A considerable amount of criticism regarding the Guantanamo release has put the Obama administration on the defense. Under U.S. security law, the Pentagon must notify Congress a month before any person is released from the detention facility. In this case, this was not communicated between the executive and legislative branches in enough time.

The Guantanamo Bay detention facility has received intense criticism from around the world since its opening in 2002. Human rights groups claim that prisoners are inhumanely tortured and imprisoned without charges, treatment which violates international human rights law.

The five men released in exchange for Bergdahl were detained because they were high ranking Taliban leaders who allegedly had a hand in planning the September 11, 2001 terrorist attacks against the United States.

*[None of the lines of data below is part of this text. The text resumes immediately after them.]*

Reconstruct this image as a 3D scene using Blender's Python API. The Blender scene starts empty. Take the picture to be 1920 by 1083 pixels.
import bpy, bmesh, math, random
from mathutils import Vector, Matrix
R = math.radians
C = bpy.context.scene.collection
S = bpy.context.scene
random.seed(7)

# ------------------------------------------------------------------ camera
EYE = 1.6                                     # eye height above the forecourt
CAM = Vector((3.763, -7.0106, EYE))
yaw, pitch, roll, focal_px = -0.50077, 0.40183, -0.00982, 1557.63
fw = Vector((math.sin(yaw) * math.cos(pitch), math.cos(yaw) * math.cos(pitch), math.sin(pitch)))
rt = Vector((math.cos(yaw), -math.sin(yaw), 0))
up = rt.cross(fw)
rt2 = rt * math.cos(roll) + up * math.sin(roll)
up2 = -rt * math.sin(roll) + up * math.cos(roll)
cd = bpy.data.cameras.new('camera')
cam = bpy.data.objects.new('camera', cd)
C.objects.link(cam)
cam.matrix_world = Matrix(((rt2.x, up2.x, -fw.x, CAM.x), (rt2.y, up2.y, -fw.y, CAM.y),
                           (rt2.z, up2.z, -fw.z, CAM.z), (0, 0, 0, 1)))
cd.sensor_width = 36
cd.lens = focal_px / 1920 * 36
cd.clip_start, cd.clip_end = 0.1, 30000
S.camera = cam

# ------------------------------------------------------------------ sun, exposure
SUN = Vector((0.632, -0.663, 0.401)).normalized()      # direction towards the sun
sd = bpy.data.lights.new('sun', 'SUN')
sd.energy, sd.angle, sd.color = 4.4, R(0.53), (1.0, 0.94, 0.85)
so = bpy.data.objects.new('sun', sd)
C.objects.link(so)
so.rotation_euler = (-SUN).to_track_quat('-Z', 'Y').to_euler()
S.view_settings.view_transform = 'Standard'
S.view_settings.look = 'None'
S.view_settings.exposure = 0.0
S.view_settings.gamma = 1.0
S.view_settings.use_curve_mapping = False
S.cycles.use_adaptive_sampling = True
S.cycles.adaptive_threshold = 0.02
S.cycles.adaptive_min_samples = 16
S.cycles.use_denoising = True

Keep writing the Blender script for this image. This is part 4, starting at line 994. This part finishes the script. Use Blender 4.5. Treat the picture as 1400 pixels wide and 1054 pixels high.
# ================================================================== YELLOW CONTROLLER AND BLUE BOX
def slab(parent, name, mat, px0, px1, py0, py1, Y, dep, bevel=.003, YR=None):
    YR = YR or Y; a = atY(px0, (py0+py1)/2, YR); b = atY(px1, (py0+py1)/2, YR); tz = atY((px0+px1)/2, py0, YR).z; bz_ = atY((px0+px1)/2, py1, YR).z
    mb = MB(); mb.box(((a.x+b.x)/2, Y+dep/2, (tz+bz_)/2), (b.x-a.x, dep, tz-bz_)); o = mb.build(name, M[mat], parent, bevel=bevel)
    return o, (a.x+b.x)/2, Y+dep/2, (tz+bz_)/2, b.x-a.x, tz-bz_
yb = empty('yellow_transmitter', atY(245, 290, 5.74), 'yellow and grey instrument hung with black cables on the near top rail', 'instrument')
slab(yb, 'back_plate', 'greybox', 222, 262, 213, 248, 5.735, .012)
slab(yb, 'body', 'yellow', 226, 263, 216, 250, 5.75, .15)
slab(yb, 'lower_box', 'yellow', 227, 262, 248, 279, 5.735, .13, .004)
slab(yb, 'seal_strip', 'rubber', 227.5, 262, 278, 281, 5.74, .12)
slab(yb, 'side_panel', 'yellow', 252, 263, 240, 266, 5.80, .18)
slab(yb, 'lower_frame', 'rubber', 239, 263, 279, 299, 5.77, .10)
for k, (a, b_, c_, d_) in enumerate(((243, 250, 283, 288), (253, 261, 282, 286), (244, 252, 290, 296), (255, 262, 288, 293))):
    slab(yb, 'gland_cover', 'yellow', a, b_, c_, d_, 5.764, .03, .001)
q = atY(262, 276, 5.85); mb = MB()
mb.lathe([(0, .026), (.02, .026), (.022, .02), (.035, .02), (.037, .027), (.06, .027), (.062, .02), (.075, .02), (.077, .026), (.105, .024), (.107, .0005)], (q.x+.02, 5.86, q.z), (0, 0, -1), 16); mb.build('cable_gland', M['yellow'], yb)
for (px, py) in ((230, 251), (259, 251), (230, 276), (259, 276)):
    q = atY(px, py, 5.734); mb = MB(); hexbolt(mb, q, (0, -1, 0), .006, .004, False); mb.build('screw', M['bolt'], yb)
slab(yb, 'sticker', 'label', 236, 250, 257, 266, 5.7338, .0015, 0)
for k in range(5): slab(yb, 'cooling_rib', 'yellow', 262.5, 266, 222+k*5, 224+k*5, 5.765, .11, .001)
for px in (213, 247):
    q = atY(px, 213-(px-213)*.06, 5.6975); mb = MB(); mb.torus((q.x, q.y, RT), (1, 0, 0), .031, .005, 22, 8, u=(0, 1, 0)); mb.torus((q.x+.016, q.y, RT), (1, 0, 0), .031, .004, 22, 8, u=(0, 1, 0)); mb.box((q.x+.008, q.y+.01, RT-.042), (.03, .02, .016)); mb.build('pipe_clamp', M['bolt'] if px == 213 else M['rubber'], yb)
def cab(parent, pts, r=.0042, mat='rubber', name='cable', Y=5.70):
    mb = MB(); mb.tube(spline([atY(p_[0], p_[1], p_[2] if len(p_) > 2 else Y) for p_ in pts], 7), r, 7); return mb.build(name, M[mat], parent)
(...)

Polarizing reactions to Bergdahl’s release deal

While there is an argument that the release of the five Taliban members puts the U.S. at a compromised state regarding terrorist activity, there are others who say that the release does not really affect national security.

For example, Susan Rice, the U.S. National Security Advisor, stated that Bergdahl’s service in the army was an act of “honor and distinction” on ABC news program, “This Week with George Stephanopoulos.”

Rice has been criticized for these comments by U.S. Army members who knew Bergdahl, and do not agree that he served in this manner, and by members of the GOP who have been very critical of the Obama administrations actions regarding the whole situation. They view the Obama administration’s release of Taliban members as a threat to national security. Senator John McCain (R-Arizona), described the Taliban-five as “the highest high-risk people,” saying that “these individuals would have the ability to reenter the fight.”

Bergdahl’s father, who is now under scrutiny himself, has also openly advocated that the release of his son will help the U.S., as well as help to ease U.S.-Taliban relations.

Tensions are high as Bergdahl’s hometown of Hailey, Idaho had to cancel a homecoming celebration due to security reasons. According to the Idaho Statesman, the U.S. Army might now prosecute Bergdahl and charge him with desertion. This will be decided in the coming weeks, now that Bergdahl has returned to the U.S.